Stated exercise =
Leaving out the pictures, transcribe all of the records faithfully.

Provided entries =

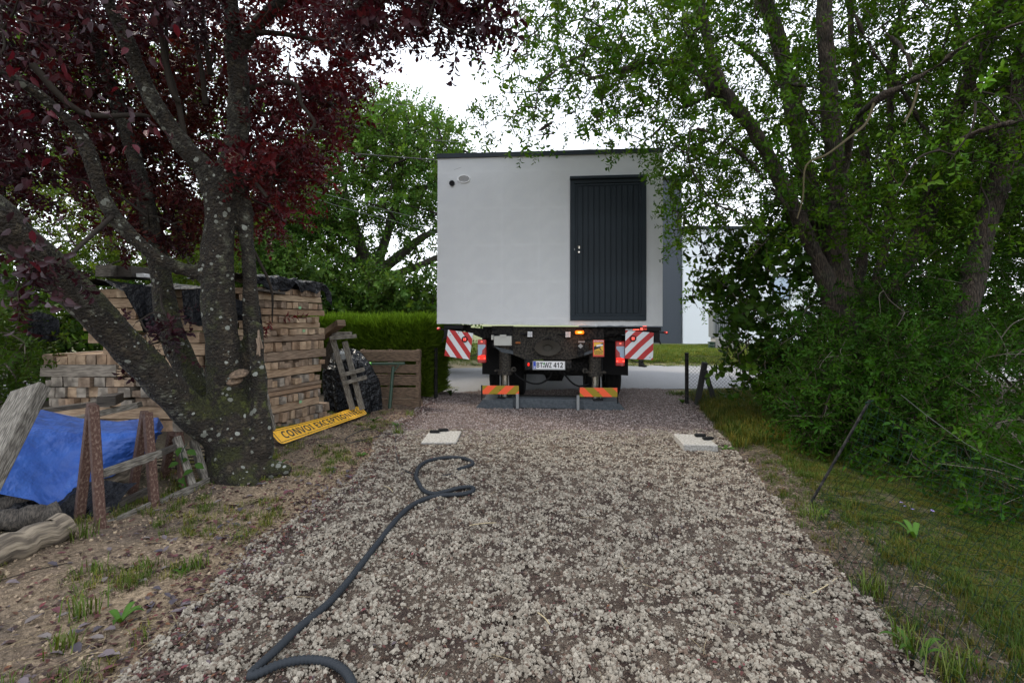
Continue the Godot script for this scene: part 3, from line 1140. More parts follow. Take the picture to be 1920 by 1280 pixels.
		put("lever", bar_mesh(root, low, 0.03, 0.02, Vector3(0, 0, 1)), M.black, arm)
		put("clamp", box_mesh(Vector3(0.1, 0.17, 0.05), 0.01, tk([838.0, 1231.0][k], [626, 632][k], -0.05)), M.black, arm)
		var cab := []
		for e in [[911, 655], [902, 657], [893, 664], [885, 667], [878, 668]] if k == 0 else [[1168, 668], [1180, 672], [1188, 677], [1198, 679], [1210, 673]]:
			cab.append(tk(e[0], e[1], -0.06))
		cab = curve(cab, 4)
		put("lamp_cable", tube_mesh(cab, ones(cab.size(), 0.009), 6), M.cable, t)
	# a stick of red and white lamp glass above the right board
	for e in [[1173, 1180, 617, 618.6, "w"], [1181, 1186.5, 617, 618.6, "w"], [1188, 1199, 617, 619, "r"], [1202, 1213, 614.5, 619, "r"], [1206.5, 1213, 609.8, 612, "r"]]:
		put("reflector", pbox(e[0], e[2], e[1], e[3], -0.1, -0.04, 0.002), M.white if e[4] == "w" else M.red_hot, t)
	# stabiliser legs
	for k in 2:
		var cx := [947.0, 1116.0][k] as float
		var zl := -0.2
		var top := tk(cx, [660, 654][k], zl)
		var mid := tk(cx, [698, 701][k], zl)
		var bot := tk(cx, [751, 756][k], zl)
		q = MB.new()
		q.tube([Vector3(top.x, 1.1, zl), Vector3(mid.x, mid.y, zl)], [0.105, 0.105], 20)
		var leg := put("stabiliser_leg", q.mesh(), M.old_steel, t)
		q = MB.new()
		q.tube([mid + Vector3(0, 0.045, 0), mid + Vector3(0, -0.035, 0)], [0.135, 0.125], 20)
		q.box(mid + Vector3(0, 0.035, 0.02), Vector3(0.36, 0.035, 0.16), 0.012)
		q.lathe(mid + Vector3(-0.17 if k == 1 else 0.15, 0.05, 0.0), Vector3(0, 0.3, 1), [Vector2(0.02, -0.02), Vector2(0.045, -0.02), Vector2(0.045, 0.02), Vector2(0.02, 0.02), Vector2(0.02, -0.02)], 16)
		put("collar", q.mesh(), M.old_steel, leg)
		put("piston", tube_mesh([Vector3(mid.x, mid.y - 0.03, zl), Vector3(mid.x, bot.y, zl)], [0.055, 0.055], 18), M.chrome, leg)
		put("guide_rod", tube_mesh([Vector3(mid.x + (-0.08 if k == 0 else 0.09), mid.y, zl + 0.05), Vector3(mid.x + (-0.08 if k == 0 else 0.09), bot.y, zl + 0.05)], [0.008, 0.008], 6), M.zinc, leg)
		put("side_rod", tube_mesh([Vector3(mid.x + (-0.1 if k == 0 else 0.12), mid.y, zl - 0.03), Vector3(mid.x + (-0.1 if k == 0 else 0.12), 1.0, zl - 0.03)], [0.014, 0.014], 6), M.black, leg)
		put("foot", tube_mesh([Vector3(mid.x, bot.y + 0.02, zl), Vector3(mid.x, bot.y - 0.02, zl)], [0.09, 0.11], 18), M.dirty_black, leg)
		# support plate lying on the gravel, with a sloping end
		var yy: float = [0.0, -0.01][k]
		var ex0: float = tk([890, 1095][k], 766, 0.08).x
		var ex1: float = tk([962, 1176][k], 766, 0.08).x
		var hgt := 0.155
		q = MB.new()
		var sl := 0.13
		var pf := PackedVector2Array([Vector2(ex0, yy), Vector2(ex0 + (sl if k == 0 else 0.0), hgt + yy), Vector2(ex1 - (sl if k == 1 else 0.0), hgt + yy), Vector2(ex1, yy)])
		q.prism(pf, -0.52, 0.06)
		var plate := put("ground_plate", q.mesh(), M.grey_plate, t)
		put("recess", box_mesh(Vector3(0.24, 0.02, 0.26), 0.0, Vector3(mid.x, hgt + yy + 0.012, zl)), M.black, plate)
		# orange and yellow reflective board on two uprights
		var bp: Array = [[[904.5, 722.5], [972.5, 723], [973, 739], [905, 738.5]], [[1087, 726.5], [1157.5, 727], [1158, 744], [1087, 743.5]]][k]
		var bz := 0.1
		var bd := put("reflective_board", slab(bp, bz - 0.016, bz - 0.003), M.zinc, t)
		var face := []
		for e in bp:
			face.append(tk(e[0], e[1], bz))
		var tex := stripe_picture(256, 64, Color(0.85, 0.10, 0.025), Color(0.28, 0.20, 0.0), 128.0, 1.0 if k == 0 else -1.0, 28.0 if k == 0 else 98.0)
		print_on("striped_face", face, tex, bd, 0.4)
		var mk := tk([938.0, 1122.0][k], 731 + k * 4, bz + 0.002)
		put("mark", box_mesh(Vector3(0.03, 0.008, 0.001), 0.0, mk), M.ink, bd)
		var bx: float = [903.0, 1158.5][k]
		put("upright", pbox(bx - 1.2, [722, 727][k], bx + 1.2, [750, 757][k], 0.05, 0.08, 0.003), M.black, bd)
		var gx: float = [970.0, 1084.0][k]
		put("upright", pbox(gx - 2.8, 738.5 + k * 3, gx + 2.8, 766.5 + k * 3, 0.06, 0.13, 0.004), M.zinc, bd)
	# beam between the plates
	put("tie_beam", pbox(946, 747, 1112, 767.5, -0.34, 0.035, 0.012), M.grey_plate, t)
	put("tie_beam_lip", pbox(962, 742, 1100, 747.6, -0.36, -0.2, 0.006), M.dirty_black, t)
	# hanging hoses
	for k in [[[960, 690], [968, 703], [985, 714], [1000, 719], [1015, 718], [1030, 708], [1036, 696]], [[1052, 692], [1062, 706], [1075, 719], [1088, 724], [1104, 720]], [[922, 640], [915, 655], [912, 668], [918, 680]]]:
		var pts := []
		for e in k:
			pts.append(tk(e[0], e[1], -0.3))
		pts = curve(pts, 4)
		put("hose", tube_mesh(pts, ones(pts.size(), 0.016), 7), M.rubber, t)
	# short boot-like roll seen on the far side of the right board: a work boot standing on the road edge
	var sp := on_ground(1203, 690.5)
	var shoe := thing("work_boot", "black work boot on the road edge below the right warning board", "boot", sp, -1.2)
	q = MB.new()
	q.prism(PackedVector2Array([Vector2(-0.1, 0.0), Vector2(0.2, 0.0), Vector2(0.215, 0.03), Vector2(0.2, 0.07), Vector2(0.1, 0.10), Vector2(0.045, 0.15), Vector2(0.04, 0.24), Vector2(-0.09, 0.24), Vector2(-0.10, 0.1)]), -0.045, 0.045)
	put("upper", q.mesh(), M.rubber, shoe, Vector3(0, 0.03, 0))
	put("sole", box_mesh(Vector3(0.31, 0.03, 0.1), 0.01, Vector3(0.055, 0.017, 0)), M.black, shoe)

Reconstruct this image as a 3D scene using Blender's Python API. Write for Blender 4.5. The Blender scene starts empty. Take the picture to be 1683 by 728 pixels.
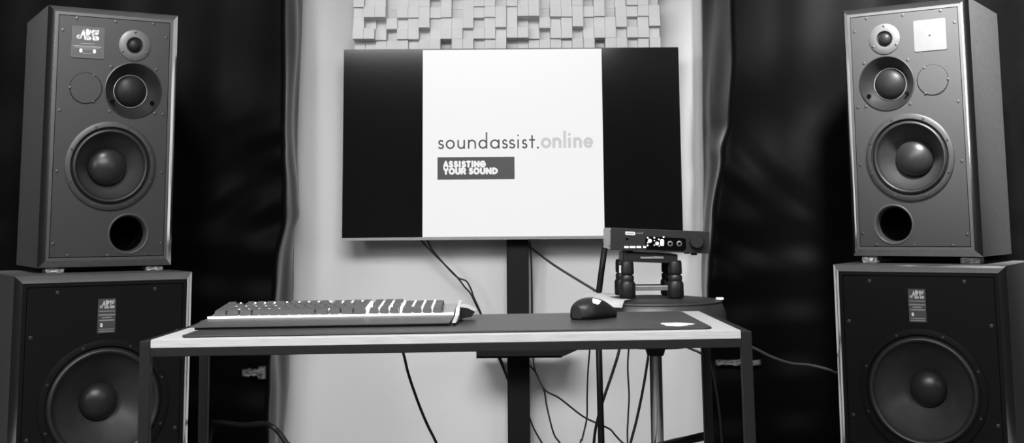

Answer to the exercise =
Continue the Godot script for this scene: part 3, from line 1140. More parts follow. Take the picture to be 1920 by 1280 pixels.
		put("lever", bar_mesh(root, low, 0.03, 0.02, Vector3(0, 0, 1)), M.black, arm)
		put("clamp", box_mesh(Vector3(0.1, 0.17, 0.05), 0.01, tk([838.0, 1231.0][k], [626, 632][k], -0.05)), M.black, arm)
		var cab := []
		for e in [[911, 655], [902, 657], [893, 664], [885, 667], [878, 668]] if k == 0 else [[1168, 668], [1180, 672], [1188, 677], [1198, 679], [1210, 673]]:
			cab.append(tk(e[0], e[1], -0.06))
		cab = curve(cab, 4)
		put("lamp_cable", tube_mesh(cab, ones(cab.size(), 0.009), 6), M.cable, t)
	# a stick of red and white lamp glass above the right board
	for e in [[1173, 1180, 617, 618.6, "w"], [1181, 1186.5, 617, 618.6, "w"], [1188, 1199, 617, 619, "r"], [1202, 1213, 614.5, 619, "r"], [1206.5, 1213, 609.8, 612, "r"]]:
		put("reflector", pbox(e[0], e[2], e[1], e[3], -0.1, -0.04, 0.002), M.white if e[4] == "w" else M.red_hot, t)
	# stabiliser legs
	for k in 2:
		var cx := [947.0, 1116.0][k] as float
		var zl := -0.2
		var top := tk(cx, [660, 654][k], zl)
		var mid := tk(cx, [698, 701][k], zl)
		var bot := tk(cx, [751, 756][k], zl)
		q = MB.new()
		q.tube([Vector3(top.x, 1.1, zl), Vector3(mid.x, mid.y, zl)], [0.105, 0.105], 20)
		var leg := put("stabiliser_leg", q.mesh(), M.old_steel, t)
		q = MB.new()
		q.tube([mid + Vector3(0, 0.045, 0), mid + Vector3(0, -0.035, 0)], [0.135, 0.125], 20)
		q.box(mid + Vector3(0, 0.035, 0.02), Vector3(0.36, 0.035, 0.16), 0.012)
		q.lathe(mid + Vector3(-0.17 if k == 1 else 0.15, 0.05, 0.0), Vector3(0, 0.3, 1), [Vector2(0.02, -0.02), Vector2(0.045, -0.02), Vector2(0.045, 0.02), Vector2(0.02, 0.02), Vector2(0.02, -0.02)], 16)
		put("collar", q.mesh(), M.old_steel, leg)
		put("piston", tube_mesh([Vector3(mid.x, mid.y - 0.03, zl), Vector3(mid.x, bot.y, zl)], [0.055, 0.055], 18), M.chrome, leg)
		put("guide_rod", tube_mesh([Vector3(mid.x + (-0.08 if k == 0 else 0.09), mid.y, zl + 0.05), Vector3(mid.x + (-0.08 if k == 0 else 0.09), bot.y, zl + 0.05)], [0.008, 0.008], 6), M.zinc, leg)
		put("side_rod", tube_mesh([Vector3(mid.x + (-0.1 if k == 0 else 0.12), mid.y, zl - 0.03), Vector3(mid.x + (-0.1 if k == 0 else 0.12), 1.0, zl - 0.03)], [0.014, 0.014], 6), M.black, leg)
		put("foot", tube_mesh([Vector3(mid.x, bot.y + 0.02, zl), Vector3(mid.x, bot.y - 0.02, zl)], [0.09, 0.11], 18), M.dirty_black, leg)
		# support plate lying on the gravel, with a sloping end
		var yy: float = [0.0, -0.01][k]
		var ex0: float = tk([890, 1095][k], 766, 0.08).x
		var ex1: float = tk([962, 1176][k], 766, 0.08).x
		var hgt := 0.155
		q = MB.new()
		var sl := 0.13
		var pf := PackedVector2Array([Vector2(ex0, yy), Vector2(ex0 + (sl if k == 0 else 0.0), hgt + yy), Vector2(ex1 - (sl if k == 1 else 0.0), hgt + yy), Vector2(ex1, yy)])
		q.prism(pf, -0.52, 0.06)
		var plate := put("ground_plate", q.mesh(), M.grey_plate, t)
		put("recess", box_mesh(Vector3(0.24, 0.02, 0.26), 0.0, Vector3(mid.x, hgt + yy + 0.012, zl)), M.black, plate)
		# orange and yellow reflective board on two uprights
		var bp: Array = [[[904.5, 722.5], [972.5, 723], [973, 739], [905, 738.5]], [[1087, 726.5], [1157.5, 727], [1158, 744], [1087, 743.5]]][k]
		var bz := 0.1
		var bd := put("reflective_board", slab(bp, bz - 0.016, bz - 0.003), M.zinc, t)
		var face := []
		for e in bp:
			face.append(tk(e[0], e[1], bz))
		var tex := stripe_picture(256, 64, Color(0.85, 0.10, 0.025), Color(0.28, 0.20, 0.0), 128.0, 1.0 if k == 0 else -1.0, 28.0 if k == 0 else 98.0)
		print_on("striped_face", face, tex, bd, 0.4)
		var mk := tk([938.0, 1122.0][k], 731 + k * 4, bz + 0.002)
		put("mark", box_mesh(Vector3(0.03, 0.008, 0.001), 0.0, mk), M.ink, bd)
		var bx: float = [903.0, 1158.5][k]
		put("upright", pbox(bx - 1.2, [722, 727][k], bx + 1.2, [750, 757][k], 0.05, 0.08, 0.003), M.black, bd)
		var gx: float = [970.0, 1084.0][k]
		put("upright", pbox(gx - 2.8, 738.5 + k * 3, gx + 2.8, 766.5 + k * 3, 0.06, 0.13, 0.004), M.zinc, bd)
	# beam between the plates
	put("tie_beam", pbox(946, 747, 1112, 767.5, -0.34, 0.035, 0.012), M.grey_plate, t)
	put("tie_beam_lip", pbox(962, 742, 1100, 747.6, -0.36, -0.2, 0.006), M.dirty_black, t)
	# hanging hoses
	for k in [[[960, 690], [968, 703], [985, 714], [1000, 719], [1015, 718], [1030, 708], [1036, 696]], [[1052, 692], [1062, 706], [1075, 719], [1088, 724], [1104, 720]], [[922, 640], [915, 655], [912, 668], [918, 680]]]:
		var pts := []
		for e in k:
			pts.append(tk(e[0], e[1], -0.3))
		pts = curve(pts, 4)
		put("hose", tube_mesh(pts, ones(pts.size(), 0.016), 7), M.rubber, t)
	# short boot-like roll seen on the far side of the right board: a work boot standing on the road edge
	var sp := on_ground(1203, 690.5)
	var shoe := thing("work_boot", "black work boot on the road edge below the right warning board", "boot", sp, -1.2)
	q = MB.new()
	q.prism(PackedVector2Array([Vector2(-0.1, 0.0), Vector2(0.2, 0.0), Vector2(0.215, 0.03), Vector2(0.2, 0.07), Vector2(0.1, 0.10), Vector2(0.045, 0.15), Vector2(0.04, 0.24), Vector2(-0.09, 0.24), Vector2(-0.10, 0.1)]), -0.045, 0.045)
	put("upper", q.mesh(), M.rubber, shoe, Vector3(0, 0.03, 0))
	put("sole", box_mesh(Vector3(0.31, 0.03, 0.1), 0.01, Vector3(0.055, 0.017, 0)), M.black, shoe)

Reconstruct this image as a 3D scene using Blender's Python API. Write for Blender 4.5. The Blender scene starts empty. Take the picture to be 1683 by 728 pixels.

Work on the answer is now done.